• _Work to complete_
All of the data below must be repeated exactly.

......

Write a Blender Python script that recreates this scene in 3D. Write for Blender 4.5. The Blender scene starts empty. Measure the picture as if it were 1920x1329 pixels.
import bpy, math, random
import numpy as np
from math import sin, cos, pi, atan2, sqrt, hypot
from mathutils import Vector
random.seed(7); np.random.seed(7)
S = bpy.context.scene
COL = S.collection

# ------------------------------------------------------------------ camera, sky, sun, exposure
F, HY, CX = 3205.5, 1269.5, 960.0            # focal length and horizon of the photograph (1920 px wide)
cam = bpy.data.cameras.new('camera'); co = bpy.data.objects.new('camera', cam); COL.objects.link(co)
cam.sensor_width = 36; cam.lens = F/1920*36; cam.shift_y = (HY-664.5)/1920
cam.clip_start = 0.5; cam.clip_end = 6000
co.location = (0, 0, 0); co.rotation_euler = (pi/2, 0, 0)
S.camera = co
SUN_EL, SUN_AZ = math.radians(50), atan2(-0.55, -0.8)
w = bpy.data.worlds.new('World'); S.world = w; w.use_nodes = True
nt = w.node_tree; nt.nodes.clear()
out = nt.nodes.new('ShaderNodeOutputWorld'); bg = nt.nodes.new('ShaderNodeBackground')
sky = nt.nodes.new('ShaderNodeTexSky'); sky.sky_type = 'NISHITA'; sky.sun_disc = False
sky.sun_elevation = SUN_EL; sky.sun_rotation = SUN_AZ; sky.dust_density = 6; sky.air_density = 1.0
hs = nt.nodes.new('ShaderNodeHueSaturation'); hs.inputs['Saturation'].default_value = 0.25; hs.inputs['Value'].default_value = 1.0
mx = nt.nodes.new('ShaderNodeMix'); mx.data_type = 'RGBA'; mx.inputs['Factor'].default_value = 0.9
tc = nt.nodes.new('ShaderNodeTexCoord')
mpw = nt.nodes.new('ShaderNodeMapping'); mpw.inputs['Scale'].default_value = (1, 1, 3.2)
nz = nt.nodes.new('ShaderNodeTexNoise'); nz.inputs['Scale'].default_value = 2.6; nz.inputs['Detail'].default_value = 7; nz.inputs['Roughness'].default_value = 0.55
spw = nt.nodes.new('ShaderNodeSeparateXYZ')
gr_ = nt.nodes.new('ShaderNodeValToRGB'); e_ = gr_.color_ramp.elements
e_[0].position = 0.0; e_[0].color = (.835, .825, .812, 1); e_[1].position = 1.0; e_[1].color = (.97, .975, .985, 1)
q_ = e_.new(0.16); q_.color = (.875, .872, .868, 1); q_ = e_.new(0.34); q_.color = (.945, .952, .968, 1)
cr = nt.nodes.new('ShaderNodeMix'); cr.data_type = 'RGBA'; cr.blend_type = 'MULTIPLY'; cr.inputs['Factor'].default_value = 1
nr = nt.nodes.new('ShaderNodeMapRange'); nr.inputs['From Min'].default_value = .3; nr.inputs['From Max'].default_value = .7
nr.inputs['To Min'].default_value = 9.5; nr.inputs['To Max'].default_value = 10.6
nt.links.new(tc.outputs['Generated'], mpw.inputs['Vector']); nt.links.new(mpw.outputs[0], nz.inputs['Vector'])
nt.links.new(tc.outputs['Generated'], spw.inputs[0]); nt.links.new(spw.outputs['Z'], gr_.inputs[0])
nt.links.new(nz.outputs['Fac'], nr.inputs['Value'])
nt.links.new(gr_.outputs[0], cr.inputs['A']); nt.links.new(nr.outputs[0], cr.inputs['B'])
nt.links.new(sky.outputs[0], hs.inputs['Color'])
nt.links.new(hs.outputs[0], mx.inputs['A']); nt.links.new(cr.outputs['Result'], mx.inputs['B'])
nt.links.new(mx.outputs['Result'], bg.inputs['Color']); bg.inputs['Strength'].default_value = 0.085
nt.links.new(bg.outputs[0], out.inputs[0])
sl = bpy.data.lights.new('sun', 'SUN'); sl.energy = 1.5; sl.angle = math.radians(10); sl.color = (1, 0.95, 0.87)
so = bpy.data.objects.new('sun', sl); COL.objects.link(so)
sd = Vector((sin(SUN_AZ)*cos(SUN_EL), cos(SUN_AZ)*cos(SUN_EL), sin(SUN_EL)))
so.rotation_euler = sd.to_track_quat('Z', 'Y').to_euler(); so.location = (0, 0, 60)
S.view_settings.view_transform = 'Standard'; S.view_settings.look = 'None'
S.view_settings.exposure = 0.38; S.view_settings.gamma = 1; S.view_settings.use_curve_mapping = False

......

• _Task response_
Write a Blender Python script that recreates this scene in 3D. Write for Blender 4.5. The Blender scene starts empty. Measure the picture as if it were 1920x1329 pixels.
import bpy, math, random
import numpy as np
from math import sin, cos, pi, atan2, sqrt, hypot
from mathutils import Vector
random.seed(7); np.random.seed(7)
S = bpy.context.scene
COL = S.collection

# ------------------------------------------------------------------ camera, sky, sun, exposure
F, HY, CX = 3205.5, 1269.5, 960.0            # focal length and horizon of the photograph (1920 px wide)
cam = bpy.data.cameras.new('camera'); co = bpy.data.objects.new('camera', cam); COL.objects.link(co)
cam.sensor_width = 36; cam.lens = F/1920*36; cam.shift_y = (HY-664.5)/1920
cam.clip_start = 0.5; cam.clip_end = 6000
co.location = (0, 0, 0); co.rotation_euler = (pi/2, 0, 0)
S.camera = co
SUN_EL, SUN_AZ = math.radians(50), atan2(-0.55, -0.8)
w = bpy.data.worlds.new('World'); S.world = w; w.use_nodes = True
nt = w.node_tree; nt.nodes.clear()
out = nt.nodes.new('ShaderNodeOutputWorld'); bg = nt.nodes.new('ShaderNodeBackground')
sky = nt.nodes.new('ShaderNodeTexSky'); sky.sky_type = 'NISHITA'; sky.sun_disc = False
sky.sun_elevation = SUN_EL; sky.sun_rotation = SUN_AZ; sky.dust_density = 6; sky.air_density = 1.0
hs = nt.nodes.new('ShaderNodeHueSaturation'); hs.inputs['Saturation'].default_value = 0.25; hs.inputs['Value'].default_value = 1.0
mx = nt.nodes.new('ShaderNodeMix'); mx.data_type = 'RGBA'; mx.inputs['Factor'].default_value = 0.9
tc = nt.nodes.new('ShaderNodeTexCoord')
mpw = nt.nodes.new('ShaderNodeMapping'); mpw.inputs['Scale'].default_value = (1, 1, 3.2)
nz = nt.nodes.new('ShaderNodeTexNoise'); nz.inputs['Scale'].default_value = 2.6; nz.inputs['Detail'].default_value = 7; nz.inputs['Roughness'].default_value = 0.55
spw = nt.nodes.new('ShaderNodeSeparateXYZ')
gr_ = nt.nodes.new('ShaderNodeValToRGB'); e_ = gr_.color_ramp.elements
e_[0].position = 0.0; e_[0].color = (.835, .825, .812, 1); e_[1].position = 1.0; e_[1].color = (.97, .975, .985, 1)
q_ = e_.new(0.16); q_.color = (.875, .872, .868, 1); q_ = e_.new(0.34); q_.color = (.945, .952, .968, 1)
cr = nt.nodes.new('ShaderNodeMix'); cr.data_type = 'RGBA'; cr.blend_type = 'MULTIPLY'; cr.inputs['Factor'].default_value = 1
nr = nt.nodes.new('ShaderNodeMapRange'); nr.inputs['From Min'].default_value = .3; nr.inputs['From Max'].default_value = .7
nr.inputs['To Min'].default_value = 9.5; nr.inputs['To Max'].default_value = 10.6
nt.links.new(tc.outputs['Generated'], mpw.inputs['Vector']); nt.links.new(mpw.outputs[0], nz.inputs['Vector'])
nt.links.new(tc.outputs['Generated'], spw.inputs[0]); nt.links.new(spw.outputs['Z'], gr_.inputs[0])
nt.links.new(nz.outputs['Fac'], nr.inputs['Value'])
nt.links.new(gr_.outputs[0], cr.inputs['A']); nt.links.new(nr.outputs[0], cr.inputs['B'])
nt.links.new(sky.outputs[0], hs.inputs['Color'])
nt.links.new(hs.outputs[0], mx.inputs['A']); nt.links.new(cr.outputs['Result'], mx.inputs['B'])
nt.links.new(mx.outputs['Result'], bg.inputs['Color']); bg.inputs['Strength'].default_value = 0.085
nt.links.new(bg.outputs[0], out.inputs[0])
sl = bpy.data.lights.new('sun', 'SUN'); sl.energy = 1.5; sl.angle = math.radians(10); sl.color = (1, 0.95, 0.87)
so = bpy.data.objects.new('sun', sl); COL.objects.link(so)
sd = Vector((sin(SUN_AZ)*cos(SUN_EL), cos(SUN_AZ)*cos(SUN_EL), sin(SUN_EL)))
so.rotation_euler = sd.to_track_quat('Z', 'Y').to_euler(); so.location = (0, 0, 60)
S.view_settings.view_transform = 'Standard'; S.view_settings.look = 'None'
S.view_settings.exposure = 0.38; S.view_settings.gamma = 1; S.view_settings.use_curve_mapping = False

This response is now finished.